Stimulated coherent spontaneous emission in an FEL with `quiet' bunches

For a planar FEL configuration we study stimulated coherent spontaneous emission driven by a gradient of the bunch current in the presence of different levels of noise in bunches. To perform a vast amount of simulations required for obtaining statistically valid results, we developed a memory and time efficient one-dimensional simulation code based on the integral solution to a Klein-Gordon equation describing the field evolution. The longitudinal granularity of the electron bunch density originating from shot noise is maintained throughout the analysis. Three-dimensional effects like transverse emittance and diffraction are taken into account in simulations via an effective FEL parameter calculated from Xie's fitting formula.

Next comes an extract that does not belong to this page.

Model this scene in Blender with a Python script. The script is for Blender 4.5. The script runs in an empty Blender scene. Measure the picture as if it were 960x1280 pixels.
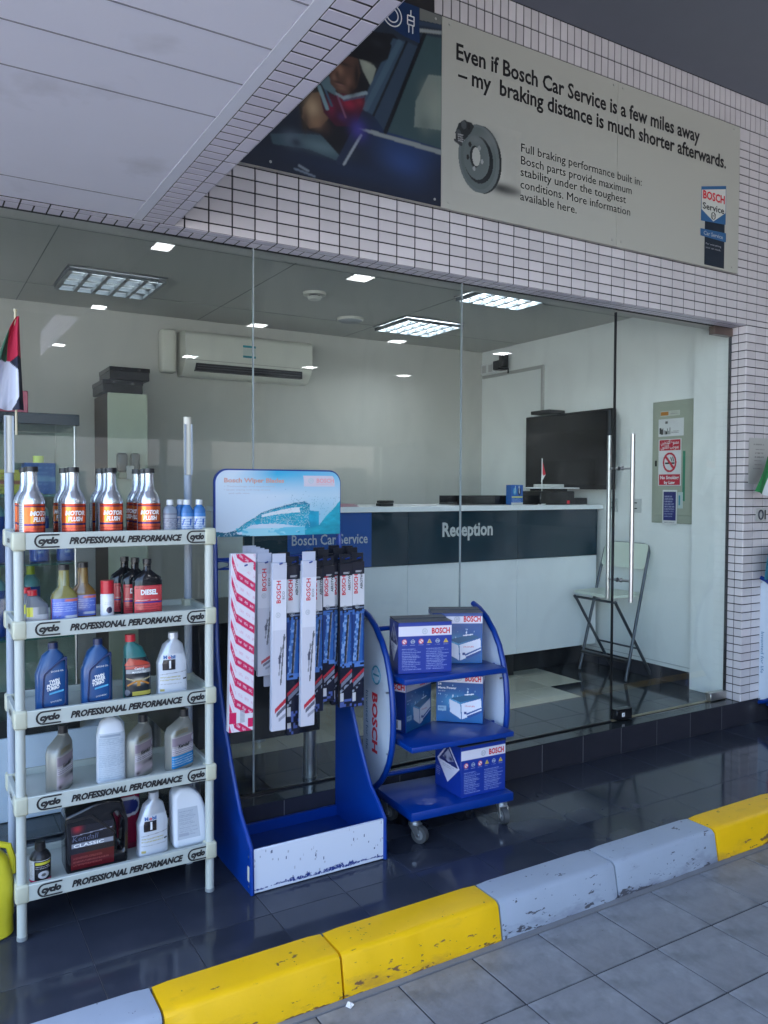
import bpy, bmesh, math, random
import numpy as np
from mathutils import Vector, Matrix
random.seed(7); rng = np.random.default_rng(7)
SC = bpy.context.scene; COL = SC.collection
PI = math.pi; rad = math.radians

# ---------------------------------------------------------------- camera
yaw, pitch, roll = rad(30.821), rad(-1.719), rad(0.2273)
F = Vector((math.sin(yaw)*math.cos(pitch), math.cos(yaw)*math.cos(pitch), math.sin(pitch)))
R0 = Vector((math.cos(yaw), -math.sin(yaw), 0)); U0 = R0.cross(F)
Rv = R0*math.cos(roll)+U0*math.sin(roll); Uv = -R0*math.sin(roll)+U0*math.cos(roll)
cam = bpy.data.cameras.new('camera'); camo = bpy.data.objects.new('camera', cam); COL.objects.link(camo)
m = Matrix.Identity(4)
for i in range(3): m[i][0], m[i][1], m[i][2] = Rv[i], Uv[i], -F[i]
m[2][3] = 1.62
camo.matrix_world = m
cam.sensor_fit = 'VERTICAL'; cam.sensor_height = 32; cam.lens = 996.24/1280*32
cam.clip_start = 0.05; cam.clip_end = 2000
SC.camera = camo

# ---------------------------------------------------------------- light
SUN_EL, SUN_AZ = 62, -15      # azimuth measured from +Y towards +X
w = bpy.data.worlds.new('World'); SC.world = w; w.use_nodes = True
nt = w.node_tree; bg = nt.nodes['Background']
sky = nt.nodes.new('ShaderNodeTexSky'); sky.sky_type = 'NISHITA'; sky.sun_disc = False
sky.sun_elevation = rad(SUN_EL); sky.sun_rotation = rad(SUN_AZ); sky.dust_density = 2.0; sky.air_density = 1.0
nt.links.new(sky.outputs[0], bg.inputs[0]); bg.inputs[1].default_value = 0.15
sl = bpy.data.lights.new('sun', 'SUN'); sl.energy = 4.5; sl.angle = rad(0.5); sl.color = (1, .96, .9)
so = bpy.data.objects.new('sun', sl); COL.objects.link(so)
d = Vector((math.sin(rad(SUN_AZ))*math.cos(rad(SUN_EL)), math.cos(rad(SUN_AZ))*math.cos(rad(SUN_EL)), math.sin(rad(SUN_EL))))
so.rotation_euler = d.to_track_quat('Z', 'Y').to_euler()
SC.view_settings.view_transform = 'Standard'; SC.view_settings.look = 'None'
SC.view_settings.exposure = 3.0; SC.view_settings.gamma = 1
SC.cycles.max_bounces = 10; SC.cycles.diffuse_bounces = 5; SC.cycles.glossy_bounces = 5
SC.cycles.transparent_max_bounces = 24; SC.cycles.transmission_bounces = 6
SC.cycles.caustics_reflective = False; SC.cycles.caustics_refractive = False
SC.cycles.use_denoising = True

# ---------------------------------------------------------------- materials
MATS = {}
def mat(name, col=(.5,.5,.5), rough=.5, metal=0, var=0, nscale=8, bump=0, bscale=40, rnd=0, spec=None, coat=0,
        emit=None, estr=0, alpha=None, trans=0, rvar=0, dirt=None, dscale=6, dlo=.58, dhi=.72):
    if name in MATS: return MATS[name]
    M = bpy.data.materials.new(name); M.use_nodes = True; n = M.node_tree; N = n.nodes; L = n.links
    b = N['Principled BSDF']; b.inputs['Roughness'].default_value = rough; b.inputs['Metallic'].default_value = metal
    b.inputs['Base Color'].default_value = (*col, 1)
    if spec is not None: b.inputs['Specular IOR Level'].default_value = spec
    if coat: b.inputs['Coat Weight'].default_value = coat; b.inputs['Coat Roughness'].default_value = .06
    if trans: b.inputs['Transmission Weight'].default_value = trans
    if emit: b.inputs['Emission Color'].default_value = (*emit, 1); b.inputs['Emission Strength'].default_value = estr
    tc = N.new('ShaderNodeTexCoord'); src = None
    def noise(scale, det=4):
        t = N.new('ShaderNodeTexNoise'); t.inputs['Scale'].default_value = scale; t.inputs['Detail'].default_value = det
        L.new(tc.outputs['Object'], t.inputs['Vector']); return t
    fac = None
    if var or rnd:
        hv = N.new('ShaderNodeHueSaturation'); hv.inputs['Color'].default_value = (*col, 1)
        ad = N.new('ShaderNodeMath'); ad.operation = 'ADD'; ad.inputs[0].default_value = 1-var*.48-rnd/2
        cur = ad
        if var:
            t = noise(nscale, 9 if var > .3 else 4); mu = N.new('ShaderNodeMath'); mu.operation = 'MULTIPLY'; mu.inputs[1].default_value = var
            L.new(t.outputs['Fac'], mu.inputs[0]); L.new(mu.outputs[0], ad.inputs[1])
        if rnd:
            oi = N.new('ShaderNodeObjectInfo'); mu2 = N.new('ShaderNodeMath'); mu2.operation = 'MULTIPLY_ADD'
            mu2.inputs[1].default_value = rnd; L.new(oi.outputs['Random'], mu2.inputs[0]); L.new(ad.outputs[0], mu2.inputs[2]); cur = mu2
        if not var: ad.inputs[1].default_value = 0
        L.new(cur.outputs[0], hv.inputs['Value']); L.new(hv.outputs[0], b.inputs['Base Color']); src = hv.outputs[0]
    if dirt:
        t = noise(dscale, 8); rp = N.new('ShaderNodeValToRGB'); rp.color_ramp.elements[0].position = dlo; rp.color_ramp.elements[1].position = dhi
        L.new(t.outputs['Fac'], rp.inputs[0]); mx = N.new('ShaderNodeMix'); mx.data_type = 'RGBA'
        L.new(rp.outputs[0], mx.inputs[0]); mx.inputs[6].default_value = (*col, 1); mx.inputs[7].default_value = (*dirt, 1)
        if src: L.new(src, mx.inputs[6])
        L.new(mx.outputs[2], b.inputs['Base Color'])
    if rvar:
        t = noise(nscale*.7); mr = N.new('ShaderNodeMapRange'); mr.inputs[3].default_value = max(.02, rough-rvar); mr.inputs[4].default_value = rough+rvar
        L.new(t.outputs['Fac'], mr.inputs[0]); L.new(mr.outputs[0], b.inputs['Roughness'])
    if bump:
        t = noise(bscale, 3); bp = N.new('ShaderNodeBump'); bp.inputs['Strength'].default_value = min(1, bump); bp.inputs['Distance'].default_value = .002
        L.new(t.outputs['Fac'], bp.inputs['Height']); L.new(bp.outputs[0], b.inputs['Normal'])
    MATS[name] = M; return M

def glass_mat(name, tint, refl=1.9, rough=0):
    M = bpy.data.materials.new(name); M.use_nodes = True; n = M.node_tree; N = n.nodes; L = n.links
    N.remove(N['Principled BSDF']); out = N['Material Output']
    tr = N.new('ShaderNodeBsdfTransparent'); tr.inputs[0].default_value = (*tint, 1)
    gl = N.new('ShaderNodeBsdfGlossy'); gl.inputs['Roughness'].default_value = rough; gl.inputs[0].default_value = (1, 1, 1, 1)
    fr = N.new('ShaderNodeFresnel'); fr.inputs[0].default_value = 1.5
    ge = N.new('ShaderNodeNewGeometry'); inv = N.new('ShaderNodeMath'); inv.operation = 'SUBTRACT'; inv.inputs[0].default_value = refl
    k = N.new('ShaderNodeMath'); k.operation = 'MULTIPLY'; k.inputs[1].default_value = refl
    L.new(ge.outputs['Backfacing'], k.inputs[0]); L.new(k.outputs[0], inv.inputs[1])
    mu = N.new('ShaderNodeMath'); mu.operation = 'MULTIPLY'; mu.use_clamp = True
    L.new(fr.outputs[0], mu.inputs[0]); L.new(inv.outputs[0], mu.inputs[1])
    mx = N.new('ShaderNodeMixShader'); L.new(mu.outputs[0], mx.inputs[0]); L.new(tr.outputs[0], mx.inputs[1]); L.new(gl.outputs[0], mx.inputs[2])
    # thin uneven film of dust and wiping marks
    tc = N.new('ShaderNodeTexCoord'); mp = N.new('ShaderNodeMapping'); mp.inputs['Scale'].default_value = (1.6, 1, .8); L.new(tc.outputs['Object'], mp.inputs[0])
    tn = N.new('ShaderNodeTexNoise'); tn.inputs['Scale'].default_value = 2.6; tn.inputs['Detail'].default_value = 9; tn.inputs['Distortion'].default_value = 1.2; L.new(mp.outputs[0], tn.inputs['Vector'])
    mr = N.new('ShaderNodeMapRange'); mr.inputs[1].default_value = .45; mr.inputs[2].default_value = .75; mr.inputs[4].default_value = .035; L.new(tn.outputs['Fac'], mr.inputs[0])
    df = N.new('ShaderNodeBsdfDiffuse'); df.inputs[0].default_value = (.6, .6, .58, 1); m2 = N.new('ShaderNodeMixShader')
    L.new(mr.outputs[0], m2.inputs[0]); L.new(mx.outputs[0], m2.inputs[1]); L.new(df.outputs[0], m2.inputs[2])
    L.new(m2.outputs[0], out.inputs[0]); MATS[name] = M; return M

def print_mat(name, rough=.35, coat=0, metal=0):
    M = bpy.data.materials.new(name); M.use_nodes = True; N = M.node_tree.nodes
    a = N.new('ShaderNodeAttribute'); a.attribute_name = 'print'; b = N['Principled BSDF']
    b.inputs['Roughness'].default_value = rough; b.inputs['Metallic'].default_value = metal
    if coat: b.inputs['Coat Weight'].default_value = coat
    M.node_tree.links.new(a.outputs['Color'], b.inputs['Base Color']); MATS[name] = M; return M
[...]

Calculations are performed for an FEL model with the SwissFEL injector bunch parameters. It turns out that a reduction of noise by several orders of magnitude below the level of shot noise is required to mitigate the noise effect. We propose a novel scheme that allows for formation of electron bunches with a reduced level of noise and a high gradient of the current at the bunch tail to enhance coherent spontaneous emission. The presented scheme uses effects of noise reduction and controlled microbunching instability and consists of a laser heater, a shot noise suppression section as well as a bunch compressor. The noise factor and microbunching gain with and without laser heater are estimated. We found that shot noise reduction by three orders of magnitude can be achieved for a finite transverse size electron bunch.